*Data*.
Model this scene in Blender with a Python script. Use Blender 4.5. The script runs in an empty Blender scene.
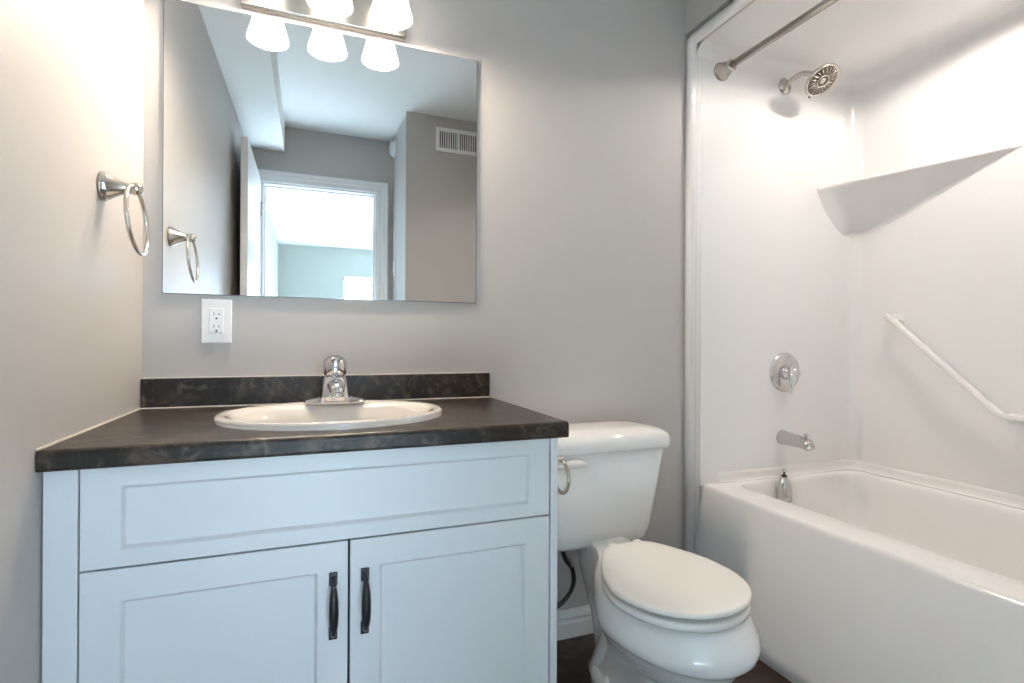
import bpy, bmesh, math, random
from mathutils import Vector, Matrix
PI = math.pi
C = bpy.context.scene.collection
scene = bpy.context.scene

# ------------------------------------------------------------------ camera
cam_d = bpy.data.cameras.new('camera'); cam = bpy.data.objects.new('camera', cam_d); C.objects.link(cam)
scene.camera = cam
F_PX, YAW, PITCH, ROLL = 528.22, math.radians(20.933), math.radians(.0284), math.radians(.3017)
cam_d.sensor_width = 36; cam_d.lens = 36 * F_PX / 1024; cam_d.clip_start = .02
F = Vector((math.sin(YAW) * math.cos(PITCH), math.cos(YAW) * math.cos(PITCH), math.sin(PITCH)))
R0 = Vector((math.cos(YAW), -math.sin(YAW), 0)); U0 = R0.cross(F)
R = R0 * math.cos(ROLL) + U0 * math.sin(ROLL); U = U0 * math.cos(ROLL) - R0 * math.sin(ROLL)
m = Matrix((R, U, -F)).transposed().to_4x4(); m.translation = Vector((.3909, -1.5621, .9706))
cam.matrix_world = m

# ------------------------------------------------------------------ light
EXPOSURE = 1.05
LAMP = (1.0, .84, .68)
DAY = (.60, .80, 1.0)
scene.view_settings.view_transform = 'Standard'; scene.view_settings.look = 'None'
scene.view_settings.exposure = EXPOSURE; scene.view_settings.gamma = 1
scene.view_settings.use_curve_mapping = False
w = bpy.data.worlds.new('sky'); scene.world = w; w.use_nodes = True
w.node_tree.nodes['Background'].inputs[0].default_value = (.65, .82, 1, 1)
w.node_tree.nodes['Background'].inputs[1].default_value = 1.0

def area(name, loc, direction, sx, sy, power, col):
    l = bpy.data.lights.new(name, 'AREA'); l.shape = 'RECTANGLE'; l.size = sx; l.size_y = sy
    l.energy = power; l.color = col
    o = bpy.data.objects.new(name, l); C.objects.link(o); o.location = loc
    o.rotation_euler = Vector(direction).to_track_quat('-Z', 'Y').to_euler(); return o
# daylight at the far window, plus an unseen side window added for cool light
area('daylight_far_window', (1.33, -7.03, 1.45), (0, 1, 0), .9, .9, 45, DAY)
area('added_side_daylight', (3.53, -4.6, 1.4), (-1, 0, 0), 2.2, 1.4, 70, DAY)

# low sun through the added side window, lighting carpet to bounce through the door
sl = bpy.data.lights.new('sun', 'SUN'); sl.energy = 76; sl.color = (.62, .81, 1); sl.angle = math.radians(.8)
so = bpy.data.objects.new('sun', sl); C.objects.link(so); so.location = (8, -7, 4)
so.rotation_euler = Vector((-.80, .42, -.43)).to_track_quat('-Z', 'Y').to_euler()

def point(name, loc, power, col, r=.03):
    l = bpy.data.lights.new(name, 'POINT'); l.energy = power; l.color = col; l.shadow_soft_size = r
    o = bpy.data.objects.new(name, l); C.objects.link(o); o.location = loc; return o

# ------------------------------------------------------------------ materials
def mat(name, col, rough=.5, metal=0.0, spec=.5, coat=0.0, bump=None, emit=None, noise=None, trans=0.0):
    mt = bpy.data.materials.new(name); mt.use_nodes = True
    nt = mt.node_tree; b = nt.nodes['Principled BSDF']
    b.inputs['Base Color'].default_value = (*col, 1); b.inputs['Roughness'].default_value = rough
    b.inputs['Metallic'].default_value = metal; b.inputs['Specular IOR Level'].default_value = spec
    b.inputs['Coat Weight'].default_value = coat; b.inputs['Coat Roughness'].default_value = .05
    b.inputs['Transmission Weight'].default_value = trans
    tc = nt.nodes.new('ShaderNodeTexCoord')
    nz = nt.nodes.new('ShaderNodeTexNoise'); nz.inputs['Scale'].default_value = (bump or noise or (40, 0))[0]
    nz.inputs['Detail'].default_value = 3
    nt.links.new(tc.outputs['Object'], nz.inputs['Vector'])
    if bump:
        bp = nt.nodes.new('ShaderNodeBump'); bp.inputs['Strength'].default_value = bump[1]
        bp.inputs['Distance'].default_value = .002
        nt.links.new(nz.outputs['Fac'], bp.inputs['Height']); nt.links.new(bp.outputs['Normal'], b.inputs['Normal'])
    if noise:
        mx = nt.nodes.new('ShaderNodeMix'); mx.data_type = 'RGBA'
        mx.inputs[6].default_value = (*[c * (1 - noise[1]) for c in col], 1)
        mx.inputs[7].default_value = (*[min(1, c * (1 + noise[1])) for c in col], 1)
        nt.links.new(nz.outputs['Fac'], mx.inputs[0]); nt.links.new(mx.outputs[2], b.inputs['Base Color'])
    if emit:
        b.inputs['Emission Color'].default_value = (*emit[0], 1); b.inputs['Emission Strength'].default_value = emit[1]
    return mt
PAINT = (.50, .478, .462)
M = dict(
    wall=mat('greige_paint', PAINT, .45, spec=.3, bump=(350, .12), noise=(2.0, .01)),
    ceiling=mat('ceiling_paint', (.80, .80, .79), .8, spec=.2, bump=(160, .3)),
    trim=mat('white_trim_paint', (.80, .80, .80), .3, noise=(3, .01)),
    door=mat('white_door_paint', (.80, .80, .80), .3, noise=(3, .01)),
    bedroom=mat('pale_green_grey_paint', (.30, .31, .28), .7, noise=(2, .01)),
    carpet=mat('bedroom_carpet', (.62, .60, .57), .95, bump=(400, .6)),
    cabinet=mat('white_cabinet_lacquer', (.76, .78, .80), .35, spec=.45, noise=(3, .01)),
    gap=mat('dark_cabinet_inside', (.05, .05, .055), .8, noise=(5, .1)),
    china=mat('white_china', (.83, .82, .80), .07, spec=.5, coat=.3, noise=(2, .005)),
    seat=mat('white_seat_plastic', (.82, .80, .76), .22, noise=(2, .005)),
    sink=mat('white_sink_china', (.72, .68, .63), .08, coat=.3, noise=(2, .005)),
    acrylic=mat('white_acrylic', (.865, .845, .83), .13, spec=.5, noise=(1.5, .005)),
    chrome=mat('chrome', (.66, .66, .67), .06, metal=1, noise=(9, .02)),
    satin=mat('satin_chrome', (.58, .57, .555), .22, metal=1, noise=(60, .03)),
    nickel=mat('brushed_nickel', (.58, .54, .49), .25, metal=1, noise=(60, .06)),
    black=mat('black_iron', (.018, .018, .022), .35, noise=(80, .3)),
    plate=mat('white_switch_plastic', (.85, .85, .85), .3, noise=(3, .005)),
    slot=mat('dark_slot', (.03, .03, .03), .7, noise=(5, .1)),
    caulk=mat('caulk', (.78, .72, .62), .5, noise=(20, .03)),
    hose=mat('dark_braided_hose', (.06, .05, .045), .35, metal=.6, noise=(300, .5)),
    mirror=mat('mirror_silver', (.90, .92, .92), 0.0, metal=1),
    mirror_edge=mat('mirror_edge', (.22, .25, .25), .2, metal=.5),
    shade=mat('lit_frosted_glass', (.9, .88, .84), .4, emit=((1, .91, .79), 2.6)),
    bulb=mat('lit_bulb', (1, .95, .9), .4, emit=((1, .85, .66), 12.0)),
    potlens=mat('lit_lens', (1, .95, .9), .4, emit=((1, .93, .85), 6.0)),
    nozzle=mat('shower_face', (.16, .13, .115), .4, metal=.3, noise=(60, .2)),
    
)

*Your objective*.
Return, unchanged, the lines from the first line of the material through the line that holds "scene = bpy.context.scene", inclusive, omitting pictures.

*Written response*.
Model this scene in Blender with a Python script. Use Blender 4.5. The script runs in an empty Blender scene.
import bpy, bmesh, math, random
from mathutils import Vector, Matrix
PI = math.pi
C = bpy.context.scene.collection
scene = bpy.context.scene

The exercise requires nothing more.